Sonny Kittel (l.) wird beim HSV künftig an der Seite von László Bénes spielen.
Sonny Kittel (l.) wird beim HSV künftig an der Seite von László Bénes spielen. © Witters | Unbekannt

Wie der HSV mit Kittel und Bénes plant

Zusammen mit Kittel soll Bénes nun das Künstlerkollektiv des HSV bilden und dafür sorgen, dass sich die Mannschaft in der Zweiten Liga vor allem gegen tiefstehende Gegner Lösungen erspielt. Am Mittwoch trainierten die beiden erstmals zusammen im Volkspark.
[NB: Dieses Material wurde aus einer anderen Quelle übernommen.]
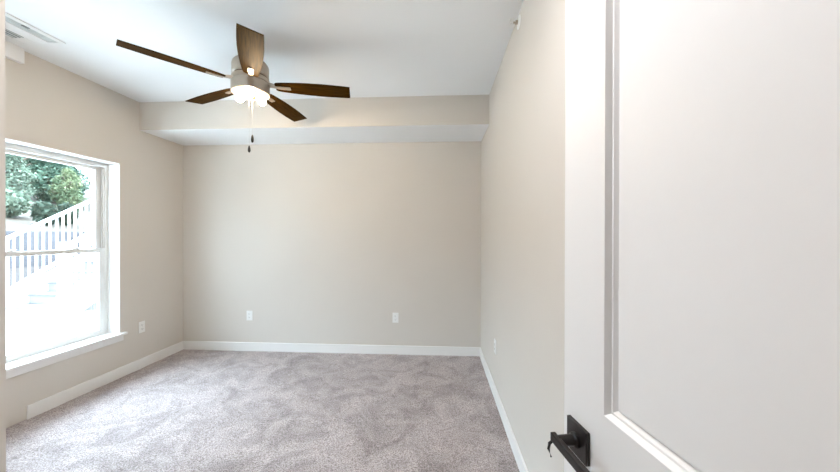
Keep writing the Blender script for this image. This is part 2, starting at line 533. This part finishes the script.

Nun ist es sogar möglich, dass Kittel seinen 2023 auslaufenden Vertrag verlängert.

„Es wäre sicher schwer geworden, so einen Spieler auf dem Markt zu finden“, sagte Boldt. Mit 63 Scorerpunkten in 104 Spielen schaffte Kittel beim HSV eine Quote (0,60 Scorerpunkte pro Spiel), die beim HSV in den vergangenen Jahren nur Rafael van der Vaart erreichte. Damals spielte der HSV allerdings noch in einer anderen Liga.

Im Herbst könnte Kittel einen neuen Kontrakt unterschreiben. Auch wenn es dann in Hamburg nicht mehr „sunny“ ist.